At the conclusion of the 2014-2015 academic school year, Jesuit will bid farewell to one of its most familiar faces, Mr. Fred Donahue. Donahue will retire once the year has ended, but the mark he has left on the school and the effects the school has left on him will never cease to remain prevalent.

Donahue has worked at Jesuit for 29 years and has been employed in his current job of Assistant Principal for 19 years. When asked to describe how working at Jesuit has impacted his life, Donahue stated, “Most of my life in Dallas has revolved around Jesuit… my wife worked here for a while as well and I met most of the people I hang out with in Dallas here.” Ever since moving to Dallas from Oklahoma, where he taught in the public high school system, Donahue has enjoyed being a part of the Jesuit community and relished the relationships and experiences he has accrued.

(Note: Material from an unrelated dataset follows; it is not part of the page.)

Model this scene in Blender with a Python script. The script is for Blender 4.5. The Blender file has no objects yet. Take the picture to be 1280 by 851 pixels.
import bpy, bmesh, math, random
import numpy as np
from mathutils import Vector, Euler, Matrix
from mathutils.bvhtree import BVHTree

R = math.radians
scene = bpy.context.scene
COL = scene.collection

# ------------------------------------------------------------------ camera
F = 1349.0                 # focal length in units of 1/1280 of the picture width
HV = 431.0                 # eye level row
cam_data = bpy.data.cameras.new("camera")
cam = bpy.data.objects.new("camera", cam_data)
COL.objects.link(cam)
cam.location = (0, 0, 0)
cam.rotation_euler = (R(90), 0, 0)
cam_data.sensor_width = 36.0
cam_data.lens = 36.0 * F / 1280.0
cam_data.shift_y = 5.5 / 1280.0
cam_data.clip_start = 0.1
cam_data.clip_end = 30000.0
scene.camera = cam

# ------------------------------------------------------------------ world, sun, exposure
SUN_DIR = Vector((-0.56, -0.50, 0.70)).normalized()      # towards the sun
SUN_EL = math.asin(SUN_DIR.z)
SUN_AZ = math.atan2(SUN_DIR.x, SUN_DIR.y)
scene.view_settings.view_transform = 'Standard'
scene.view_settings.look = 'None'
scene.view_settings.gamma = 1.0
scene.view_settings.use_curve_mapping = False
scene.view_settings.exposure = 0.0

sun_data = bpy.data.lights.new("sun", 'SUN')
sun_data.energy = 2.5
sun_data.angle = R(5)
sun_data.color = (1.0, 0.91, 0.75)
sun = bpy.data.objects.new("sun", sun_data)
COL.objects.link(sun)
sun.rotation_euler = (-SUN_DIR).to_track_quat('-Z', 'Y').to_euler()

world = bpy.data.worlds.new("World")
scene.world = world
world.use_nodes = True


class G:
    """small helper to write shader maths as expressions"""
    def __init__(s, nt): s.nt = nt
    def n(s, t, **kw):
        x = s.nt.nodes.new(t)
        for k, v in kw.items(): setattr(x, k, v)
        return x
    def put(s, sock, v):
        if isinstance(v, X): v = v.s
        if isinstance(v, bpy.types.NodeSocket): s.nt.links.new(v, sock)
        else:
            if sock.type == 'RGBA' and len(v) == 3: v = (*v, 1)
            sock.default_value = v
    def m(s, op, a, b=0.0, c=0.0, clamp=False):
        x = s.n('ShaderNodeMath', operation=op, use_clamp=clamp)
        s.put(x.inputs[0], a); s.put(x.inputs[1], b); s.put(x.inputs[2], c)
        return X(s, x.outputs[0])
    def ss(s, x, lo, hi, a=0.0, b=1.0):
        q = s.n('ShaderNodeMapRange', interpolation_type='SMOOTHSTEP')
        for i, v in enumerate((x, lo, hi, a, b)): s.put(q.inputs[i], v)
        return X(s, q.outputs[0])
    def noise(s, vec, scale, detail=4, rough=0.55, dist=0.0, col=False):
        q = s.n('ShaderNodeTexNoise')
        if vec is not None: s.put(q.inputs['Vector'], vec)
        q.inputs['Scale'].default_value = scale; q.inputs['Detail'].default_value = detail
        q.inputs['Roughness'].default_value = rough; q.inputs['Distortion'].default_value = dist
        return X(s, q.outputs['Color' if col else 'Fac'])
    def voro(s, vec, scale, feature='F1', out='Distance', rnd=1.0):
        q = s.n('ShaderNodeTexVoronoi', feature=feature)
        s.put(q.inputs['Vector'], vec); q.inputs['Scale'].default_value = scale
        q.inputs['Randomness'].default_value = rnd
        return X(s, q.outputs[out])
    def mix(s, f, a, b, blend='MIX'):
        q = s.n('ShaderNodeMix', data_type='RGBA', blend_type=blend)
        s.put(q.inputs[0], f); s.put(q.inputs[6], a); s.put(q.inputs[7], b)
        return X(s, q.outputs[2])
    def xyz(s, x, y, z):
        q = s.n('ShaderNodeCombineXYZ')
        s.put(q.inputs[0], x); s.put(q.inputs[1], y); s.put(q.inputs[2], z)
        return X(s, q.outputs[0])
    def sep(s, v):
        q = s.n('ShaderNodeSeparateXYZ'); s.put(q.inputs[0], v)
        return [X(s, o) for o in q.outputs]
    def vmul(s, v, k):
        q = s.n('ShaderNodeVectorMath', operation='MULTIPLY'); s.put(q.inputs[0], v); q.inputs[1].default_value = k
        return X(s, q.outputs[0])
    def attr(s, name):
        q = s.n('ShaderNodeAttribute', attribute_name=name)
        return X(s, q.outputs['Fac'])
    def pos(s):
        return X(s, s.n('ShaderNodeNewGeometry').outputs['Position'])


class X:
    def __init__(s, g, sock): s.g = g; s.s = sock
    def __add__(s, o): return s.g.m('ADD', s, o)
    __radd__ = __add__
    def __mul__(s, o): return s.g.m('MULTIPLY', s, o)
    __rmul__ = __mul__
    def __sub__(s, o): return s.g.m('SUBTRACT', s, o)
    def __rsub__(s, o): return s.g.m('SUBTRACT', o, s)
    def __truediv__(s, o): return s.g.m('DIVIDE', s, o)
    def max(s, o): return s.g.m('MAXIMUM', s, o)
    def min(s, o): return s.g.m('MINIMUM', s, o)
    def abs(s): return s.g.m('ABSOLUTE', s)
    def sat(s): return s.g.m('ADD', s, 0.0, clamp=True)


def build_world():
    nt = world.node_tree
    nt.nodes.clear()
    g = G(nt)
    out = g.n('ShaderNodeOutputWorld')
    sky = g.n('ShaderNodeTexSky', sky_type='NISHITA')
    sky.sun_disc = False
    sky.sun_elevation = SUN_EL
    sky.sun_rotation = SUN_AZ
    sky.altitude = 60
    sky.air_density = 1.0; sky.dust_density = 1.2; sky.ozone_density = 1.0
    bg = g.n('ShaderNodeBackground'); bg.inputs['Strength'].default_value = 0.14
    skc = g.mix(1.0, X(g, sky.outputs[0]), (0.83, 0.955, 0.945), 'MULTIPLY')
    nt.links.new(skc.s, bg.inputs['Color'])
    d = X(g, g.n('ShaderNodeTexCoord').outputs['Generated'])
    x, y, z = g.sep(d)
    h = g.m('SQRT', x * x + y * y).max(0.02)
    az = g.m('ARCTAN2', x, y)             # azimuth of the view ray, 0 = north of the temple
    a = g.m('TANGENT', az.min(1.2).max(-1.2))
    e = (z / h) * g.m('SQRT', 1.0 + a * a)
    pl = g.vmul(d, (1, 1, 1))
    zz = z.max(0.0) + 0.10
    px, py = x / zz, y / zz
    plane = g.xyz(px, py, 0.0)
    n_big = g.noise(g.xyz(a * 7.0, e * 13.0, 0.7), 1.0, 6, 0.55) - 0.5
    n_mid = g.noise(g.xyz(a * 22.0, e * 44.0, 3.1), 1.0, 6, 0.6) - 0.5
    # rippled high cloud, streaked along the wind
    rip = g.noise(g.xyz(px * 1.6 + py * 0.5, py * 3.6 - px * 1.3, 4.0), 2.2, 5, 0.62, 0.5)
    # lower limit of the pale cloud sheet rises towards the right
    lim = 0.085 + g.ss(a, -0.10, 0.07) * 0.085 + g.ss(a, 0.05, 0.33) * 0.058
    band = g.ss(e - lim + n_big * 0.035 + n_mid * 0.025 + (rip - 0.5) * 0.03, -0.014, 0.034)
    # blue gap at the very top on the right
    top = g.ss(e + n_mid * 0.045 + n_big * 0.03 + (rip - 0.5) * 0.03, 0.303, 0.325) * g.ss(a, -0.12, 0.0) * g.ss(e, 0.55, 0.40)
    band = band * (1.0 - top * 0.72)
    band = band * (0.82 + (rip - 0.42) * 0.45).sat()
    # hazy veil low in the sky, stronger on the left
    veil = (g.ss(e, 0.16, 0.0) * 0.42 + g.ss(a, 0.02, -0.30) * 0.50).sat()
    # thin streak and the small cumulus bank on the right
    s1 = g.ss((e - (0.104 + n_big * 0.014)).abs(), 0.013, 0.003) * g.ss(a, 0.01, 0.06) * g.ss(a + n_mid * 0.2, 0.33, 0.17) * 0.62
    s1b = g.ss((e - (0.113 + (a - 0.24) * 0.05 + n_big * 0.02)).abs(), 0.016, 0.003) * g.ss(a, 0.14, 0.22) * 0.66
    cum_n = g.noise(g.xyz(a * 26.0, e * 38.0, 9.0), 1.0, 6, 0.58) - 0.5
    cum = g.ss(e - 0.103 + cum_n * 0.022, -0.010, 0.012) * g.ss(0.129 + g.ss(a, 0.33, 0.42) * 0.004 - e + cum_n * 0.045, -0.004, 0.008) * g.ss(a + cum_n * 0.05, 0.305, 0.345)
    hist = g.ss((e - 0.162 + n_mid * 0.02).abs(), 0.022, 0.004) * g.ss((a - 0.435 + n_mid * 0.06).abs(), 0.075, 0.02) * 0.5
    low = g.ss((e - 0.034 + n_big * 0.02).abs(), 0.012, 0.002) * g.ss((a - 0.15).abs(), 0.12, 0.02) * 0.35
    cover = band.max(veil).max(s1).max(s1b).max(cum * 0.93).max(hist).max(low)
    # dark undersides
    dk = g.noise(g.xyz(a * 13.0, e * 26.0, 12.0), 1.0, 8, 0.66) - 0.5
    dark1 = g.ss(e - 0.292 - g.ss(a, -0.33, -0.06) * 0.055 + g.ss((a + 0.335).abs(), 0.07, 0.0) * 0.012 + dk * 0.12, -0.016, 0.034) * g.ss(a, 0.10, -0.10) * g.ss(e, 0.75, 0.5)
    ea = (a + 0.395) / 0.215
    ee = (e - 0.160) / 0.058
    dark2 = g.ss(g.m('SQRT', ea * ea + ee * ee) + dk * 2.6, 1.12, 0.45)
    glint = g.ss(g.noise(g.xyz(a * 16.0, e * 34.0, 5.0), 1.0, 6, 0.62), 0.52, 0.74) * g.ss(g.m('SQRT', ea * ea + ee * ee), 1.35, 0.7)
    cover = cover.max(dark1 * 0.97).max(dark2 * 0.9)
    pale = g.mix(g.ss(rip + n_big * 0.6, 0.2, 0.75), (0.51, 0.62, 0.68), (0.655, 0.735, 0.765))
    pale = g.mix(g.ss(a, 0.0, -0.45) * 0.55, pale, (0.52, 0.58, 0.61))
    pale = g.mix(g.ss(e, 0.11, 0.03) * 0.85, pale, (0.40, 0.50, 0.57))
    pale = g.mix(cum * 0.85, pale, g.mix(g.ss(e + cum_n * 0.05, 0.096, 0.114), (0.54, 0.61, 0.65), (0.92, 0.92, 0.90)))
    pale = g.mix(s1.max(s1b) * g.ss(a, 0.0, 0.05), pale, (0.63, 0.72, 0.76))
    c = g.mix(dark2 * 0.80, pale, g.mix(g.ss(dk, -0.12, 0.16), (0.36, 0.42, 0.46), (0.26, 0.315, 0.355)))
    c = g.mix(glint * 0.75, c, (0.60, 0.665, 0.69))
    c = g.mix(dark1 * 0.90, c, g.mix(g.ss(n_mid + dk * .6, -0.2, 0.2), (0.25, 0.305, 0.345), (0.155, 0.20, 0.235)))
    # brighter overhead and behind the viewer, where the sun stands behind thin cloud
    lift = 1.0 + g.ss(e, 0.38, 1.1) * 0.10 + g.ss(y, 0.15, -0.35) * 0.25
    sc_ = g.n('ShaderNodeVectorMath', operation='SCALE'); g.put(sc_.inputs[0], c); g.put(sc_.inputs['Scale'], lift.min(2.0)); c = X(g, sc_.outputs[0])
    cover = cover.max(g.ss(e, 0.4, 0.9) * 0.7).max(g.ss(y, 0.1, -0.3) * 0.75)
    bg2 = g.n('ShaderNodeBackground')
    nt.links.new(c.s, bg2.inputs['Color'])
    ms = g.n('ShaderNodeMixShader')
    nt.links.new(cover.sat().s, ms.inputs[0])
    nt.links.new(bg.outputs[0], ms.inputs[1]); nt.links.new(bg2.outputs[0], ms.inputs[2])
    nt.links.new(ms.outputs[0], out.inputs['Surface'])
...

Over the years, Donahue has witnessed Jesuit’s evolution and many changes as it has adapted to the needs of students in the ever-changing world. For example, Donahue explained that Jesuit has become much more student-centered, citing how when he “started here at freshman orientation [the teachers] would tell the students ‘look to your left, look to your right. One of the three of you will not be here at graduation.’ When you got admitted you either made it academically or you didn’t. There wasn’t much help from the institution.” Classes at Jesuit today typically only lose five to ten percent of the population before graduation, a stark contrast from the days when twenty to thirty percent attrition rates weren’t uncommon. Donahue states he has seen Jesuit become “much more caring as well as much more concerned and helpful for student achievement.”

Similarly, Donahue foresees Jesuit’s continued changes in the future, as Jesuit has already logistically evolved several times: moving campuses, expanding the size of classes, and employing iPads, for example. He stated that the changes made at Jesuit have been “good changes. Change always happens. These have been changes that you see and that we wanted to affect.”

Finally, when asked what legacy he expects to leave at Jesuit, Donahue remained extremely humble, saying, “I don’t know if I’m leaving any legacy at all. There’s a lot of teachers here who I taught or were at least students here while I was in administration… I hope that at least part of the reason they wanted to be here is because they liked the way the school operated… If I have any legacy I hope it is through them and that it will carry on.” He continued, explaining how important the values he and Jesuit preach are to him, explaining “brotherhood, commitment, and integrity: I say it to you guys as freshmen, and that’s what I expect to guide my life with for whatever time I have left.” He continued, stating how money, success, or anything material mean nothing in the end to him as long as people remember him for his central values: brotherhood, commitment, and integrity.

Even though Donahue leaves Jesuit at the end of the year, his time here will never be forgotten. His booming voice will echo throughout the halls for years to come.